Of course infant mortality, limited resources, occasional infertility, and the like would put an end to it pretty quick. And even in an environment that encouraged lots of births (which early humans probably were), infant mortality would be very high.
You know, even with the 100 billion number, at least six percent of the world’s souls are currently on active duty. The elder half of those are serving longer lives than at any time in the past, and more than the usual number of souls are being reborn on Earth today than ever before. Given that dynamic, and someone good at math, we can determine such things as how rapid reincarnation has to be to keep up, and how many souls are waiting to be reborn at any time, given a specific number of on the shelf souls altogether.

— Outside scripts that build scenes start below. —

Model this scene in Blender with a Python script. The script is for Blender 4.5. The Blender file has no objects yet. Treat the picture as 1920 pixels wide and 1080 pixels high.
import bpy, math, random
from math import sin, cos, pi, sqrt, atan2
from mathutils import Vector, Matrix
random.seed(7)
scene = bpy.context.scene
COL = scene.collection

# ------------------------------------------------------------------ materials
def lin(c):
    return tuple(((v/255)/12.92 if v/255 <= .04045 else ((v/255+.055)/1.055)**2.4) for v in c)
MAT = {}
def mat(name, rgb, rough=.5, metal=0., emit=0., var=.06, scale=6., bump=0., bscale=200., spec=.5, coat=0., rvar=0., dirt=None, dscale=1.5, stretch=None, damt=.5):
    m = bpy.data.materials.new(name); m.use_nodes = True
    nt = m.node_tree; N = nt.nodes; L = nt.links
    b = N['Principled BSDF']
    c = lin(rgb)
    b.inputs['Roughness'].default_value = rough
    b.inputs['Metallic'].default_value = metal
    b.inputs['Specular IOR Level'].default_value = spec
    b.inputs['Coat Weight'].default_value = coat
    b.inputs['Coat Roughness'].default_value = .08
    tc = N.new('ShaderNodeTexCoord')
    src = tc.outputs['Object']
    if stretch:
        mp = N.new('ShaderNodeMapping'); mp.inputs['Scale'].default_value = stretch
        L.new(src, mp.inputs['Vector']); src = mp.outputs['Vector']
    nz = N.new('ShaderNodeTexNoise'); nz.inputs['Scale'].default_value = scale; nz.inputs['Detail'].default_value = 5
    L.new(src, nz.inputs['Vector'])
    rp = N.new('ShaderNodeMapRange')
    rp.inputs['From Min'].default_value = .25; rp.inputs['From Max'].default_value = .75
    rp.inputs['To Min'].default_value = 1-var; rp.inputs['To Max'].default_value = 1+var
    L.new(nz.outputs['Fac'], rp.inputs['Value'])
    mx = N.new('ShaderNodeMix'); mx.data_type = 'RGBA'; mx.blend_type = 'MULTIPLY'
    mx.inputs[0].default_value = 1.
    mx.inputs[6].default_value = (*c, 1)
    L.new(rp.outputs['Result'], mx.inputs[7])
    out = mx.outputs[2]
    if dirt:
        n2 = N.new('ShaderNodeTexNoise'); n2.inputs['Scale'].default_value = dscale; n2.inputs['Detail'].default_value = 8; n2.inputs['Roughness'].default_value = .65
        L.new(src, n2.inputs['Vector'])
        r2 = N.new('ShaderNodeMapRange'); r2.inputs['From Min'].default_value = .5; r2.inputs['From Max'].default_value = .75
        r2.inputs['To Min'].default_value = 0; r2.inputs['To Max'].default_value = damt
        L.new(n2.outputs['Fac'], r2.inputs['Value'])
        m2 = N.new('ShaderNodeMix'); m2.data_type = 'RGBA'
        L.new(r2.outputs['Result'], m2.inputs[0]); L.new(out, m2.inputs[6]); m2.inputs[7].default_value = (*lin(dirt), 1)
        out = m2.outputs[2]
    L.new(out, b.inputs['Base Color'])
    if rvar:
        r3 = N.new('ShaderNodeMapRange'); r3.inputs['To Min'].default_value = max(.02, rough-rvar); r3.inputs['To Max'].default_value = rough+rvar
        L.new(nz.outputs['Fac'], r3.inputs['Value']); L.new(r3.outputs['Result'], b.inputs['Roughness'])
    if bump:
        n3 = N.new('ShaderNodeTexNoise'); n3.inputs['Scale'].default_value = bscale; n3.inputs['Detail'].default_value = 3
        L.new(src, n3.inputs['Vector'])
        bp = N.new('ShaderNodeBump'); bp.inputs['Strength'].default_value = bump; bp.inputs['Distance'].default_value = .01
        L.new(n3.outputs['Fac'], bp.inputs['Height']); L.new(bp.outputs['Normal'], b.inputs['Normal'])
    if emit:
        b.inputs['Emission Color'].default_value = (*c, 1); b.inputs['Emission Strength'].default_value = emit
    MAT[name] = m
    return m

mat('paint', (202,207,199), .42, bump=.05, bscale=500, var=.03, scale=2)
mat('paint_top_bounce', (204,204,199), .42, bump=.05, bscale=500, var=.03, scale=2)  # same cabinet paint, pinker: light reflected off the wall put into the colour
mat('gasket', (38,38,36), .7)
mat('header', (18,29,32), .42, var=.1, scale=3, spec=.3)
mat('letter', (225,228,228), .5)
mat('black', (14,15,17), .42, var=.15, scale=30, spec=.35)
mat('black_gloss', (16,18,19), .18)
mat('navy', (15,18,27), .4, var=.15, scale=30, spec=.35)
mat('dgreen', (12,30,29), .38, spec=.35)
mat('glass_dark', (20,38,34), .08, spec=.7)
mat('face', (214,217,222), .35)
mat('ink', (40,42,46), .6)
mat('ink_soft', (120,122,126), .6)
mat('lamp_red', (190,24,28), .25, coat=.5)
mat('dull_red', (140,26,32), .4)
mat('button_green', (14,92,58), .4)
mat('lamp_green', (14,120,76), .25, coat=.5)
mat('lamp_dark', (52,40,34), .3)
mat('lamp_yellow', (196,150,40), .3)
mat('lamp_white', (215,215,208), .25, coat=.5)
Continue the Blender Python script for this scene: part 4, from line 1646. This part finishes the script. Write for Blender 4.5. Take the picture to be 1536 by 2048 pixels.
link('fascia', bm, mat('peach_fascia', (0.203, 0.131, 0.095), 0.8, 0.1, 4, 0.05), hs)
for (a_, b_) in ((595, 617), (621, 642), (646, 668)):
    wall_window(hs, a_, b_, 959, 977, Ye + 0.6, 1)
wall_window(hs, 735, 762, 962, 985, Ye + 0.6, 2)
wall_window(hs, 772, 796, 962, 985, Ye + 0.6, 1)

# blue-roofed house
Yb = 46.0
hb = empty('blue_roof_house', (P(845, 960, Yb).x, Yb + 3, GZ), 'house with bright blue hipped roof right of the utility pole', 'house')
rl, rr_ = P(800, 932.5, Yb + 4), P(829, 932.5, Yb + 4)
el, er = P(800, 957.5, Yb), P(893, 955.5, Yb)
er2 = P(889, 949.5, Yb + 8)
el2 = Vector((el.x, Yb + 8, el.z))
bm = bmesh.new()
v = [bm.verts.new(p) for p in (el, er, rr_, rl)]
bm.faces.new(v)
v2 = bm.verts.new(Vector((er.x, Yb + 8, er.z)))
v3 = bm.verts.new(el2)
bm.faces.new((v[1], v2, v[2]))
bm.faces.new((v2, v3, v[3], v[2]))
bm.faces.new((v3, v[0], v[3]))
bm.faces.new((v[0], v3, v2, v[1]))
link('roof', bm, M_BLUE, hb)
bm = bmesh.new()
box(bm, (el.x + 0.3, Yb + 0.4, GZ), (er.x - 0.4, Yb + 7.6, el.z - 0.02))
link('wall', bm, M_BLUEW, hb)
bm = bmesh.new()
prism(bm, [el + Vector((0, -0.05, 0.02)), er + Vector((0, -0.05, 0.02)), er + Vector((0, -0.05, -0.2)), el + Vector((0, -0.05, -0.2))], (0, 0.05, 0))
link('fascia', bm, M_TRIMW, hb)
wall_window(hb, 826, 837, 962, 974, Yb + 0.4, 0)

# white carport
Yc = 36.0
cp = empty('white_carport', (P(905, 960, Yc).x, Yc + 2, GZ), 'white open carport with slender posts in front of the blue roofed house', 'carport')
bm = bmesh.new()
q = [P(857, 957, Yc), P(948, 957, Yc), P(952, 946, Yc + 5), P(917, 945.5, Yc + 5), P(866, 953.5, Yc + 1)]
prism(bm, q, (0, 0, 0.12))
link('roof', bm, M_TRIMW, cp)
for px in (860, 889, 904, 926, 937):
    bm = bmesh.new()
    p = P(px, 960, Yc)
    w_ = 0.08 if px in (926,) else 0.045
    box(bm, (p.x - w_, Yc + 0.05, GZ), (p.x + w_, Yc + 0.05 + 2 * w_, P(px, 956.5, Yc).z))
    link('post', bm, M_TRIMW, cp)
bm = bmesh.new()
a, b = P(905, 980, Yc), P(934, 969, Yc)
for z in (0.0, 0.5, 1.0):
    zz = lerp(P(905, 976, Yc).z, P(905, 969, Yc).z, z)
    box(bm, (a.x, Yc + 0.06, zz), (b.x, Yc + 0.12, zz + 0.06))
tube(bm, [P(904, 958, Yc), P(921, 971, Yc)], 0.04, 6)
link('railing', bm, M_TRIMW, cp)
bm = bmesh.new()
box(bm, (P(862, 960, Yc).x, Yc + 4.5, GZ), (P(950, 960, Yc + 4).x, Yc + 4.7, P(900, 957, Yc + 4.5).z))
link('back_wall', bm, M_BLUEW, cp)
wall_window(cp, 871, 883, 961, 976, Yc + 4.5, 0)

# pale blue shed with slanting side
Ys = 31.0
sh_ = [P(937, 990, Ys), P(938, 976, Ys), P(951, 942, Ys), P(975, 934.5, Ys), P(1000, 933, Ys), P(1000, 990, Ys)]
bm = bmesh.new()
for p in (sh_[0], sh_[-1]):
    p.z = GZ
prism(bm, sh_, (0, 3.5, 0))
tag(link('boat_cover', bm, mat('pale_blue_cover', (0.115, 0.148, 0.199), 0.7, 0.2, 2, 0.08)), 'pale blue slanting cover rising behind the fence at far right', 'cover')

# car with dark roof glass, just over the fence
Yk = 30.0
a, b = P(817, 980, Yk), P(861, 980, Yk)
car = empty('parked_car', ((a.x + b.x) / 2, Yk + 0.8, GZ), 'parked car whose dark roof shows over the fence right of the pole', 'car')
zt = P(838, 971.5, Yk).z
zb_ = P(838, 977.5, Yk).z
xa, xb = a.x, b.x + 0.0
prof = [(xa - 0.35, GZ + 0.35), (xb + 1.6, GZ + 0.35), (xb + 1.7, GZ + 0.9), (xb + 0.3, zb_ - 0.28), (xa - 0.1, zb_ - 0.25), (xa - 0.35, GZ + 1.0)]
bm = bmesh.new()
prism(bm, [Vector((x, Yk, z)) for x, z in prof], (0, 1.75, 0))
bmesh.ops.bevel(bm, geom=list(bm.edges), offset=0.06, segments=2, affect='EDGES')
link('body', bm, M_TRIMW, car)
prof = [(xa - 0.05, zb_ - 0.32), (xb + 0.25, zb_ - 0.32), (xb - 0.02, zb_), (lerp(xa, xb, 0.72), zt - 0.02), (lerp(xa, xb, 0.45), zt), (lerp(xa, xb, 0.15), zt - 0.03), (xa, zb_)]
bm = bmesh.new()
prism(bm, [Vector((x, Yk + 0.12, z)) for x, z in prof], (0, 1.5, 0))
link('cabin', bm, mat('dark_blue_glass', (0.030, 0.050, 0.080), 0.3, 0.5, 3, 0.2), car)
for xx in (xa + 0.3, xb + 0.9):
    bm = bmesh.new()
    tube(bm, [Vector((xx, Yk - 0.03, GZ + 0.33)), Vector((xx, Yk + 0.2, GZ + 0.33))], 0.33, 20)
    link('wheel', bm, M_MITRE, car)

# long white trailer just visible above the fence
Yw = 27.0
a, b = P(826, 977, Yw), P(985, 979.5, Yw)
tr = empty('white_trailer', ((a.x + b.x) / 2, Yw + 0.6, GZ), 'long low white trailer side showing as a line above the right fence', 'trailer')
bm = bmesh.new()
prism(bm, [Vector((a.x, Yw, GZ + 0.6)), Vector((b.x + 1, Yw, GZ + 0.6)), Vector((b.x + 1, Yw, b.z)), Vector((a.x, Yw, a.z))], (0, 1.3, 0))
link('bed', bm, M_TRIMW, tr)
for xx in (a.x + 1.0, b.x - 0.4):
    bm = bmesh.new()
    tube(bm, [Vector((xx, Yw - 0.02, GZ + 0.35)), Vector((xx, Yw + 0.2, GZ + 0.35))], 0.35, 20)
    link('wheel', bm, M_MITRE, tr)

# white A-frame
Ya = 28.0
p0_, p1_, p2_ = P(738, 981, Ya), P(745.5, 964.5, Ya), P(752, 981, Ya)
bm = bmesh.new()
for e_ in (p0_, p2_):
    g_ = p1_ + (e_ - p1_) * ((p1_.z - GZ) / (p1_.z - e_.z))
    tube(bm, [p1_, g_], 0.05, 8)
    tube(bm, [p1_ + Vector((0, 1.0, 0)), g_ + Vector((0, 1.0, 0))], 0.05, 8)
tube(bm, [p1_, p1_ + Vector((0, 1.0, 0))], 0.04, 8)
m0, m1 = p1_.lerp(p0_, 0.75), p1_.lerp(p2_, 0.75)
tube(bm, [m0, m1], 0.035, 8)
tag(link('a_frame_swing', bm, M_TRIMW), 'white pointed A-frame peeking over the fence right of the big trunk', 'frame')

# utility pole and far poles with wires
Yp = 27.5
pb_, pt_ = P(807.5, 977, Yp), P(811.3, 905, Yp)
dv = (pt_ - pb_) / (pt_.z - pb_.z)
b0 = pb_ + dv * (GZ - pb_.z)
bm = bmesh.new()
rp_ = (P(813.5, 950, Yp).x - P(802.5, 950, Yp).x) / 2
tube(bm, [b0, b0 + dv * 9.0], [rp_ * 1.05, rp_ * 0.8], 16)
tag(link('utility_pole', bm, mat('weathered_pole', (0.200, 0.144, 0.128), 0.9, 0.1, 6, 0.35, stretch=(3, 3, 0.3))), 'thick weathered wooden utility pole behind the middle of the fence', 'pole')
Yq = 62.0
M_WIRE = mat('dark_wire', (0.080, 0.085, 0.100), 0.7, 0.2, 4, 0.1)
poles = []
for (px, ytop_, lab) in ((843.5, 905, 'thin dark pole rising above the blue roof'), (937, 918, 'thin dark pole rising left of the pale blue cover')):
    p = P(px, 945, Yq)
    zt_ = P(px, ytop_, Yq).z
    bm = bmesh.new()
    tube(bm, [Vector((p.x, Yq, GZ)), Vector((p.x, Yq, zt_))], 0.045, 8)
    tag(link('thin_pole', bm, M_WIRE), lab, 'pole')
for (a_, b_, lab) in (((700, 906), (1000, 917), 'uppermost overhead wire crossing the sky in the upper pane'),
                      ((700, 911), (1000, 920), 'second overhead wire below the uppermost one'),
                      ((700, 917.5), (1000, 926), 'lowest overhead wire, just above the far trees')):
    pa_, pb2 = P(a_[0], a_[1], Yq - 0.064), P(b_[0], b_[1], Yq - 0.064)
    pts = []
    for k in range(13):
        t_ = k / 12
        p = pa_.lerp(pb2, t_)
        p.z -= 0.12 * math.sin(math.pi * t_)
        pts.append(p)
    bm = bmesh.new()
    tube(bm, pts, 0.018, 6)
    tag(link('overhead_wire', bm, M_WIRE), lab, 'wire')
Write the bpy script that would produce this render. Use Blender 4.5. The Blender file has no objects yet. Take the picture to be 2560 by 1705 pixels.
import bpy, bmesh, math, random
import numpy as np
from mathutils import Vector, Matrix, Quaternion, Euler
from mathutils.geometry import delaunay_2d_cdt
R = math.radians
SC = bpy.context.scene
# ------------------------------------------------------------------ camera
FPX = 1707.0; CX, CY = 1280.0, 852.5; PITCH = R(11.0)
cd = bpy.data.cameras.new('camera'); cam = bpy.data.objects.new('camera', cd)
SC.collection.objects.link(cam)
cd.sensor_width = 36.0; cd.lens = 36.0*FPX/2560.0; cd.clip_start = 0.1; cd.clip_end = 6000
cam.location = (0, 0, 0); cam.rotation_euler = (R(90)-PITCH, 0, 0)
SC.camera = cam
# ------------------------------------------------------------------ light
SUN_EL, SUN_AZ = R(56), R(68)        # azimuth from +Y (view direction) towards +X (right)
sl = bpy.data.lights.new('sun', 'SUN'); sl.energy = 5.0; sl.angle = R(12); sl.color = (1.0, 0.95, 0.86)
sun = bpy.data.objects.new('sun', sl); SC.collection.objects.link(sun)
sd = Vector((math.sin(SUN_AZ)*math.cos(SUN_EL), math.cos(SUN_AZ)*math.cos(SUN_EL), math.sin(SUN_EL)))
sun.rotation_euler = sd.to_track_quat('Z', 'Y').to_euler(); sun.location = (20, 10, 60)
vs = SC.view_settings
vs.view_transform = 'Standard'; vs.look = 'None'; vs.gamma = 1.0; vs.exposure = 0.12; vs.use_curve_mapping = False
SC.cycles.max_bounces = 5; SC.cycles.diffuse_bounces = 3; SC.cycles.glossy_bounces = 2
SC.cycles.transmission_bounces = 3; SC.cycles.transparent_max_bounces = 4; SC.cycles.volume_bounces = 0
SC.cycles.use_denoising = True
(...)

So, if there are three hundred billion souls, no one currently on earth has ever been here before. In that case reincarnation is a potential, not a reality. If there are fifty billion souls, about one in four of us have been here once or twice before and a far smaller number more that twice. If there are ten billion souls, we are less than 100 years from the newborn undead, a generation of zombies. Hmmm, how many souls would it take, if that was happening now? No population implosion, just soulless humans in ever greater numbers. Hell on Earth, in fact. Just plain old arithmetic has spiritual consequences for the concept, whatever the actual numbers are.
I find it funny that among my reincarnationist friends, their absolute assurance that they “know that they have been here before”, is somehow more convincing than the equally strong feeling I have that I have not. It’s all new to me, and I am very sure that I have not been here before; or been anywhere else, for that matter.